Thankfully, President Trump spent 2018 Christmas Eve trashing the Fed on social media. Ultimately, the FED immediately pivoted away from the hawkish stance, and by February 2019, we had significantly recovered market losses.
In 2022, the S&P 500 went considerably lower again due to the FED's actions. The FED has steadily and rapidly raised interest rates. Further, they have indicated additional rate hikes and a continued hawkish stance until inflation is under control.
How long will it take to get inflation under control?
With so many factors at bay, people can only guess how long it will take for the FED to indicate that they are comfortable with the level of inflation. It takes time to see the effects of an interest rate rise. Data is lagging.
The uncertainty and lack of clarity continue to frustrate investors.
Don't Predict the Future. Plan for it
I believe a sharp decline in the S&P 500 would trigger a dovish response by the FED—a move to stabilize the markets, like in 2018.

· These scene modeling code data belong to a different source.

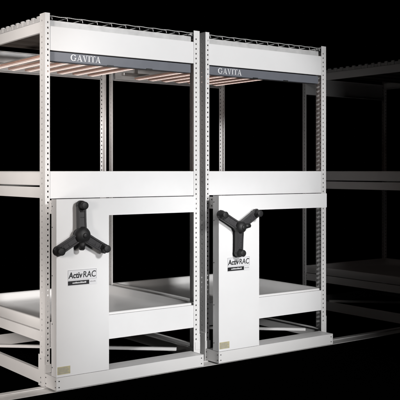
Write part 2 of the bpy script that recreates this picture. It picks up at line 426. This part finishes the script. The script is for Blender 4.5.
# ------------------------------------------------------------------ grow lights
def stroke(bm, pts, y, mi=0):
    vs = [bm.verts.new((a, y, b)) for a, b in pts]; f = bm.faces.new(vs); f.material_index = mi
    ret = bmesh.ops.extrude_face_region(bm, geom=[f]); 
    for g in ret['geom']:
        if isinstance(g, bmesh.types.BMVert): g.co.y += .0006
def serif_word(bm, x, z, h, y):
    def bar(x0, x1, z0, z1): stroke(bm, [(x0, z0), (x1, z0), (x1, z1), (x0, z1)], y)
    def G(x):
        n = 22; r = h/2; cx = x+r*.98; a0, a1 = 45, 325
        for i in range(n):
            t0 = math.radians(a0+(a1-a0)*i/n); t1 = math.radians(a0+(a1-a0)*(i+1)/n)
            th = lambda t: .10*h+.10*h*abs(math.cos(t))
            p = [(cx+r*math.cos(t)*.98, z+r+r*math.sin(t)) for t in (t0, t1)]
            q = [(cx+(r-th(t))*math.cos(t)*.98, z+r+(r-th(t)*.7)*math.sin(t)) for t in (t0, t1)]
            stroke(bm, [p[0], p[1], q[1], q[0]], y)
        bar(cx+r*.55, cx+r*.80, z+.06*h, z+.42*h); bar(cx+r*.35, cx+r*1.0, z+.42*h, z+.49*h)
        bar(cx+r*.66, cx+r*.76, z+.70*h, z+.97*h)
        return x+h*1.10
    def A(x):
        w_ = h*.98
        stroke(bm, [(x+.08*w_, z), (x+.16*w_, z), (x+.53*w_, z+h*.93), (x+.48*w_, z+h)], y)
        stroke(bm, [(x+.68*w_, z), (x+.88*w_, z), (x+.54*w_, z+h), (x+.46*w_, z+h)], y-.0001)
        bar(x+.26*w_, x+.68*w_, z+.30*h, z+.36*h)
        bar(x, x+.26*w_, z, z+.05*h); bar(x+.60*w_, x+.98*w_, z, z+.05*h)
        return x+w_*.98
    def Vv(x):
        w_ = h*.98
        stroke(bm, [(x+.10*w_, z+h), (x+.45*w_, z), (x+.53*w_, z), (x+.30*w_, z+h)][::-1], y)
        stroke(bm, [(x+.82*w_, z+h), (x+.53*w_, z), (x+.47*w_, z), (x+.75*w_, z+h)], y-.0001)
        bar(x, x+.40*w_, z+.95*h, z+h); bar(x+.66*w_, x+.95*w_, z+.95*h, z+h)
        return x+w_*1.0
    def I(x):
        bar(x+.12*h, x+.28*h, z, z+h); bar(x+.02*h, x+.38*h, z, z+.05*h); bar(x+.02*h, x+.38*h, z+.95*h, z+h)
        return x+.46*h
    def T(x):
        bar(x+.34*h, x+.50*h, z, z+h); bar(x, x+.84*h, z+.93*h, z+h); bar(x+.22*h, x+.62*h, z, z+.05*h)
        bar(x, x+.05*h, z+.78*h, z+.93*h); bar(x+.79*h, x+.84*h, z+.78*h, z+.93*h)
        return x+.86*h
    for fn in (G, A, Vv, I, T, A): x = fn(x)

def make_light(loc):
    t = thing('grow_light', loc, '', 'grow light', 'grow lights hung under the top shelves')
    bm = B()
    box(bm, .036, W-.056, .030, .085, 2.070, 2.1335, bev=.004)
    for xx in (.47, .78): box(bm, xx, xx+.05, .028, .0295, 2.064, 2.076, mi=1)
    for xx in (.10, W-.14): box(bm, xx, xx+.03, .045, .07, 2.134, 2.285, mi=1)
    box(bm, .036, W-.056, .060, .064, 2.134, 2.20, mi=1)  # dark sheet added behind the gap so it reads as black shade
    hs = obj('driver_housing', bm, [SLATE, DARKH], t)
    bm = B(); serif_word(bm, .197, 2.083, .042, .0290); obj('brand_lettering', bm, WLET, hs, fix=False)
    bm = B(); box(bm, .036, W-.04, 1.17, 1.21, 2.165, 2.19, bev=.003)
    for xx in (.15, W-.18): box(bm, xx, xx+.03, 1.18, 1.20, 2.1905, 2.285)
    obj('rear_rail', bm, ALU, t)
    for k in range(7):
        x = .135+k*.137
        bm = B()
        box(bm, x, x+.074, .0855, 1.169, 2.149, 2.157, bev=.002, mi=0)
        box(bm, x+.004, x+.009, .0855, 1.169, 2.138, 2.1487, mi=1); box(bm, x+.065, x+.070, .0855, 1.169, 2.138, 2.1487, mi=1)
        b_ = obj('led_bar', bm, [ALU, COPPER], t)
        bm = B(); box(bm, x+.014, x+.060, .09, 1.165, 2.134, 2.1487, bev=.005)
        obj('lens', bm, LENS, b_)
    return t
g1 = make_light((0, 0, 0)); g1['label'] = 'grey fronted grow light with copper bars under the top of the left rack'
g2 = copy_tree(g1); g2.location.x = X2; [k for h in g2.children for k in h.children if k.name.startswith('brand')][0].location.x = -.06; g2['label'] = 'grey fronted grow light with copper bars under the top of the Y-handled rack'

S.render.engine = 'CYCLES'
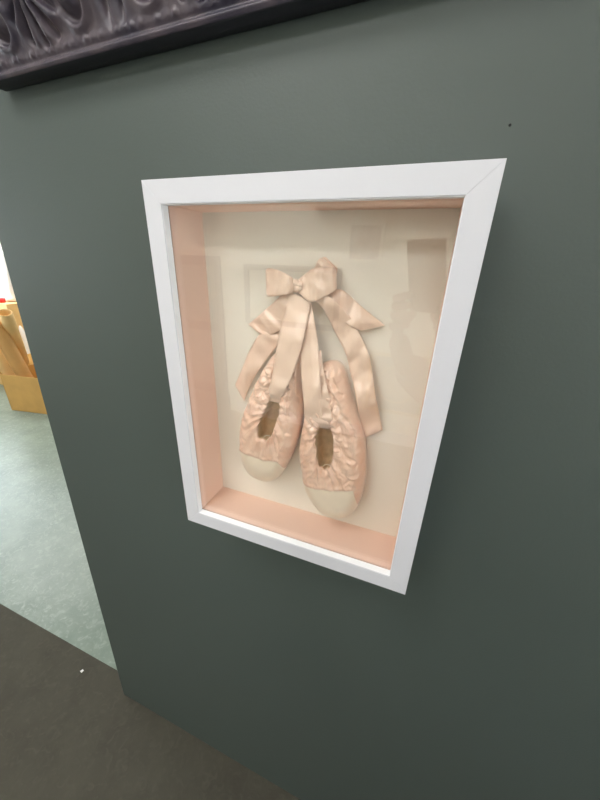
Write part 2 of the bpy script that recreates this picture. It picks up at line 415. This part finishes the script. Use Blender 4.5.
# ------------------------------------------------------------------ ribbons
def ribbon(name, parent, st, n=70, wob=.0007, seed=0, mat_=M_ribbon, wav=.0022, wn=5, cup=0.0, nw=12):
    """st: stations (left x, left y, right x, right y, height left, height right) along the band"""
    bm = bmesh.new(); rows = []
    for k in range(n + 1):
        a = cr(st, k / n); row = []
        for j in range(nw + 1):
            s = j / nw
            u = a[0] + (a[2] - a[0]) * s; v = a[1] + (a[3] - a[1]) * s
            h = a[4] + (a[5] - a[4]) * s
            h += wob * (noise.noise(Vector((u * .09 + seed, v * .09, k / n * 3))) * 1.4 + .5 * noise.noise(Vector((u * .3, v * .08, seed))))
            h += cup * (1 - (2 * s - 1) ** 2)
            h += wav * sm(0, .15, k / n) * sm(1, .88, k / n) * (math.sin(k / n * wn * PI + s * 1.3 + seed) + .4 * math.sin(k / n * wn * 2.3 * PI - s * 2 + seed * 2))
            P = at(u, v, YB - h)
            row.append(bm.verts.new(P))
        rows.append(row)
    for a, b in zip(rows, rows[1:]):
        for j in range(nw): bm.faces.new((a[j], a[j + 1], b[j + 1], b[j]))
    o = part(name, bm, mat_, parent, True)
    s = o.modifiers.new('thickness', 'SOLIDIFY'); s.thickness = .0005; s.offset = 0
    return o
def K(*s): return [tuple(x) for x in s]
mm = .001
# the two ribbons that run down into the shoes
ribbon('ribbon', shoeL, K((290, 292, 311, 301, 22*mm, 22*mm), (285, 312, 308, 318, 27*mm, 29*mm), (279.5, 333, 304, 336, 33*mm, 35*mm), (276, 352, 299.5, 354, 38*mm, 40*mm),
                          (272.5, 374, 292, 376, 41*mm, 42*mm), (269.0, 389, 285.0, 391, 41*mm, 41*mm), (269.5, 396, 281.5, 398, 36*mm, 36*mm), (270, 401, 280, 403, 29*mm, 29*mm)), cup=.0016, seed=2, n=90)
ribbon('ribbon', shoeR, K((301, 303, 311, 301, 14*mm, 16*mm), (300.5, 322, 314, 318, 20*mm, 22*mm), (299.5, 346, 318, 342, 30*mm, 31*mm), (301, 370, 319.5, 367, 37*mm, 38*mm),
                          (302.5, 390, 320.5, 386, 41*mm, 43*mm), (304, 405, 321.5, 402, 43*mm, 44*mm), (305, 418, 323, 416, 41*mm, 42*mm), (311, 424, 329, 424, 35*mm, 36*mm), (316, 427, 330, 429, 28*mm, 28*mm)), cup=.002, seed=5, n=90)
ribbon('ribbon', shoeR, K((318, 352, 321, 350, 28*mm, 26*mm), (319, 375, 324, 372, 38*mm, 36*mm), (319.5, 395, 328, 392, 42*mm, 39*mm), (320, 412, 331, 410, 42*mm, 40*mm), (321, 421, 331.5, 421, 39*mm, 38*mm), (322, 427, 331, 428, 33*mm, 32*mm)), seed=7)

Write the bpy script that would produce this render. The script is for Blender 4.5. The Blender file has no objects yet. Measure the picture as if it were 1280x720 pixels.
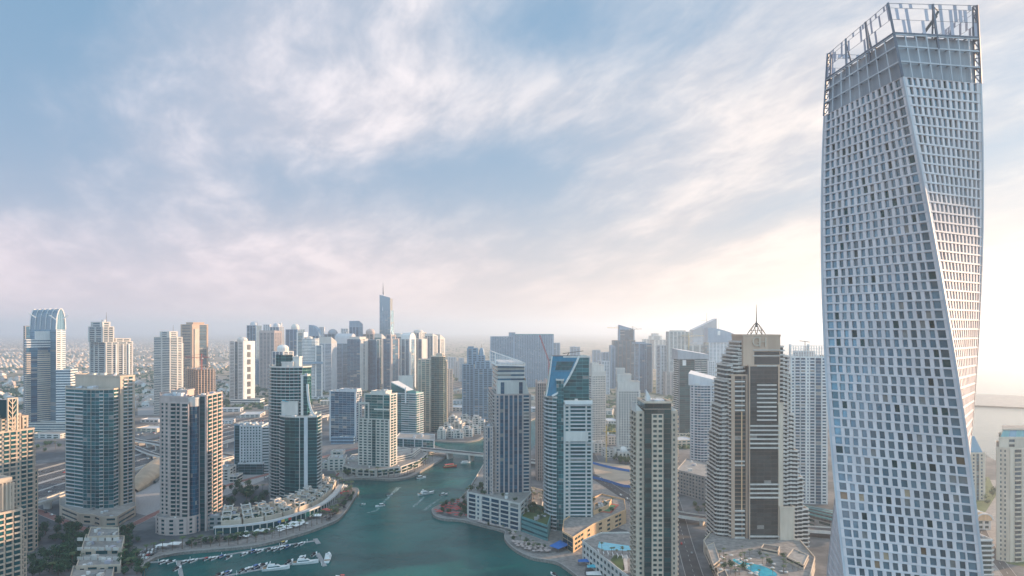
import bpy, math, random
from mathutils import Vector, Matrix
from mathutils.geometry import tessellate_polygon
random.seed(7)
R = math.radians
SC = bpy.context.scene
COL = SC.collection

# ------------------------------------------------------------------ camera
F, H, CX, HY = 853.333, 190.0, 640.0, 412.0     # focal length in px of a 1280 wide frame, eye height, principal column, horizon row
cam_d = bpy.data.cameras.new('camera')
cam_d.sensor_width = 36.0
cam_d.lens = 24.0
cam_d.shift_y = (HY - 360.0) / 1280.0
cam_d.clip_start = 1.0
cam_d.clip_end = 200000.0
cam = bpy.data.objects.new('camera', cam_d)
cam.location = (0, 0, H)
cam.rotation_euler = (R(90), 0, 0)
COL.objects.link(cam)
SC.camera = cam

# ------------------------------------------------------------------ light
SUN_AZ, SUN_EL = R(66), R(10)                   # azimuth from +Y towards +X
sdir = Vector((math.sin(SUN_AZ) * math.cos(SUN_EL), math.cos(SUN_AZ) * math.cos(SUN_EL), math.sin(SUN_EL)))
sun_d = bpy.data.lights.new('sun', 'SUN')
sun_d.energy = 5.0
sun_d.angle = R(0.6)
sun_d.color = (1.0, 0.66, 0.40)
sun = bpy.data.objects.new('sun', sun_d)
sun.rotation_euler = (-sdir).to_track_quat('-Z', 'Y').to_euler()
sun.location = sdir * 3000
COL.objects.link(sun)

SC.view_settings.view_transform = 'Standard'
SC.view_settings.look = 'None'
SC.view_settings.exposure = 1.22
SC.view_settings.gamma = 1.0
SC.render.engine = 'CYCLES'
SC.cycles.use_denoising = True
SC.cycles.max_bounces = 5
SC.cycles.diffuse_bounces = 2
SC.cycles.glossy_bounces = 3
SC.cycles.transmission_bounces = 3
SC.cycles.volume_bounces = 1
SC.cycles.transparent_max_bounces = 8
SC.cycles.caustics_reflective = False
SC.cycles.caustics_refractive = False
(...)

But, of course, when the FED may act favorably is a mystery. No one can predict.
In the meantime, investors should be prepared. Review your accounts. Investments should be aligned with your goals. If you are in the accumulating phase, contributions to accounts should continue.
Embrace the decline as an opportunity to build positions in companies you love at these levels.
For most of you, think long-term. This, too, shall pass. Hang in there.
Remember, we could catch some surprising news if the market gets too out of control.